I'm reading these notes (page 10) on the Etale fundamental group and am confused on a small point.
I don't think that surjectivity can in general be determined in the stalks of a ring homomorphism. If $\phi: Y \rightarrow X$ is the map of spectra corresponding to $f$, then $A_{\mathfrak p} \rightarrow B_{\mathfrak p}$ is surjective for all $\mathfrak p$ if and only if the morphism of sheaves $\phi^{\#}: \mathcal O_X \rightarrow \mathcal O_Y$ is an epimorphism. But this can be the case without the global section map $A = \mathcal O_X(X) \rightarrow \mathcal O_Y(Y) = B$ being surjective. In fact, surjectivity of $f$ is equivalent to surjectivity of $\phi^{\#}$ and $\phi$ being a closed immersion of topological spaces.

You are both right and wrong.
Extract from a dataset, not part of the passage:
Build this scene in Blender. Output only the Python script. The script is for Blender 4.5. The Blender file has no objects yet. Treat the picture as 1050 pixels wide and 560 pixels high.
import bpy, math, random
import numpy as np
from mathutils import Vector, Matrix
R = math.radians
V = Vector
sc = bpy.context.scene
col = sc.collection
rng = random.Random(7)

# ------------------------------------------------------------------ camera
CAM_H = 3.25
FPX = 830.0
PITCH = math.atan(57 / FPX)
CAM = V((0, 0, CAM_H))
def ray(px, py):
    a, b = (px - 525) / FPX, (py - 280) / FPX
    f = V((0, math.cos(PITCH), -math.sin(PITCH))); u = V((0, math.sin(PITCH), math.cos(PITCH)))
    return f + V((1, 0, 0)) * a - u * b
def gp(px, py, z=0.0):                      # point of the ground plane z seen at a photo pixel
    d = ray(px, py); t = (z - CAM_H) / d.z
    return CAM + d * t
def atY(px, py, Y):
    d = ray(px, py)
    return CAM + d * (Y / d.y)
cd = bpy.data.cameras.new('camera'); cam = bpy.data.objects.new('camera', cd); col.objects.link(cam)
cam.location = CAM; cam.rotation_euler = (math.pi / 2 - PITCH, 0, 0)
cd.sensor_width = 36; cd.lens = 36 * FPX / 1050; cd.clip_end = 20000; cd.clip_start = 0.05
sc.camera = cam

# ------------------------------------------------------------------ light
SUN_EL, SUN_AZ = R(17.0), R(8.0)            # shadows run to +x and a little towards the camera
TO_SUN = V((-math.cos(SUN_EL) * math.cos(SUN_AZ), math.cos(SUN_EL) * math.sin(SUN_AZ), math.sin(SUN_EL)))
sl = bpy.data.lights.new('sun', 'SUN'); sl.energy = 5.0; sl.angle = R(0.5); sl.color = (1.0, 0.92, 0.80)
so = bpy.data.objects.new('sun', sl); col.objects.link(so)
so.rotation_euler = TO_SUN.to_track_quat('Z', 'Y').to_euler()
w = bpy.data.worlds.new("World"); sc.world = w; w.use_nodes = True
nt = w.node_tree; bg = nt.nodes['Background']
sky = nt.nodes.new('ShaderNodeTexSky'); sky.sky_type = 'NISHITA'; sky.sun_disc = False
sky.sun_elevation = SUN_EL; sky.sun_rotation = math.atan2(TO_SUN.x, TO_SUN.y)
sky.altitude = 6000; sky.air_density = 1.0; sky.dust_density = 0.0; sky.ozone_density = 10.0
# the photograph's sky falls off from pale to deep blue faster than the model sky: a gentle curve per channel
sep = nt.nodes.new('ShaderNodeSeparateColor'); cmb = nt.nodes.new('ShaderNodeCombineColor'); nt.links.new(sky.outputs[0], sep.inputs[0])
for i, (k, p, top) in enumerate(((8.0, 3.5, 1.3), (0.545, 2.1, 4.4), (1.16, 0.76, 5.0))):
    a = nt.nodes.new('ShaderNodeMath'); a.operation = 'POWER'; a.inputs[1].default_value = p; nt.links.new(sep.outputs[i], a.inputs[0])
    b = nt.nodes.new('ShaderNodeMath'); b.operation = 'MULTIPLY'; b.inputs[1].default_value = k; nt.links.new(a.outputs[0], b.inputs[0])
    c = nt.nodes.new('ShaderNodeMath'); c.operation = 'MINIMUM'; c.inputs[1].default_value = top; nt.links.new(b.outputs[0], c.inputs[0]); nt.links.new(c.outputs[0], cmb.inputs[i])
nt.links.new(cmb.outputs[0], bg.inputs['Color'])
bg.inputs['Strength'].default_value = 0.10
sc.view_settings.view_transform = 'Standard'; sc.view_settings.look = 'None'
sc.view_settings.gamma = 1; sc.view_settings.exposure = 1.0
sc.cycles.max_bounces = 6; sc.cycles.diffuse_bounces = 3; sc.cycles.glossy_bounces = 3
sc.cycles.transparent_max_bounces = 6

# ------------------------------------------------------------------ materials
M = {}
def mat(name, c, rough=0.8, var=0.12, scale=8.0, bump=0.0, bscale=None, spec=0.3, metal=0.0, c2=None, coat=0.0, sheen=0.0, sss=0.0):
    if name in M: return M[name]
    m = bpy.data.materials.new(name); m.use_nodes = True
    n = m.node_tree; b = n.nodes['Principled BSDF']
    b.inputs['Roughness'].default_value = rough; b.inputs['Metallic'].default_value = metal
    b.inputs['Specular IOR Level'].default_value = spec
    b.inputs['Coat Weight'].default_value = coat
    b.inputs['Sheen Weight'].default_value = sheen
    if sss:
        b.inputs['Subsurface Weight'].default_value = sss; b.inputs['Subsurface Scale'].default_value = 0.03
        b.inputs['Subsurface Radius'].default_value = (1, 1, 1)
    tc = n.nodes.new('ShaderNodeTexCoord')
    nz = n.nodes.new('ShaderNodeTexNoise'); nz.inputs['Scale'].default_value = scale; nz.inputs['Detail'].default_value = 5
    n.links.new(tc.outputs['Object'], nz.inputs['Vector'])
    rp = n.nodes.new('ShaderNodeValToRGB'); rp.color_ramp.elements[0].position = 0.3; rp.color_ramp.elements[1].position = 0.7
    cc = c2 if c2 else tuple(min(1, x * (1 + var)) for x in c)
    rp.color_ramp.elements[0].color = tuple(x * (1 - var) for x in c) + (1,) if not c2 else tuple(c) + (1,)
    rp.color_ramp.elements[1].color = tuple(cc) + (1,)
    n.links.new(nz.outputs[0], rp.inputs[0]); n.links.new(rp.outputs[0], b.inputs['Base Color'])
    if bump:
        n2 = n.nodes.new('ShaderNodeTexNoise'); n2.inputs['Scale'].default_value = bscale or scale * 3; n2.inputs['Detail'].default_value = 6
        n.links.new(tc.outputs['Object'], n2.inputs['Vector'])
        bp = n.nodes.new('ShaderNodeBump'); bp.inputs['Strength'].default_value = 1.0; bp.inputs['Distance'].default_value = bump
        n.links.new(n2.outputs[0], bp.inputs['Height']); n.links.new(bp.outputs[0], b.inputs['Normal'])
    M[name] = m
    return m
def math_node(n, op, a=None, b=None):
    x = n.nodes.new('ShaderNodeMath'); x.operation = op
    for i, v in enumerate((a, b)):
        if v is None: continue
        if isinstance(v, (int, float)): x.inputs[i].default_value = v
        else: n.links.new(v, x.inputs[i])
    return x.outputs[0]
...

Yes, surjectivity is not a local property, you may have a map of sheaves which is surjective at each stalk but not surjective on global sections: the point is that there is an obstruction in the $H^1$ of the kernel sheaf. However, in your situation everything is affine, and quasi-coherent sheaves on affine schemes are acyclic, i.e. they have trivial $H^i$ for $i>0$, hence in this situation the argument actually works.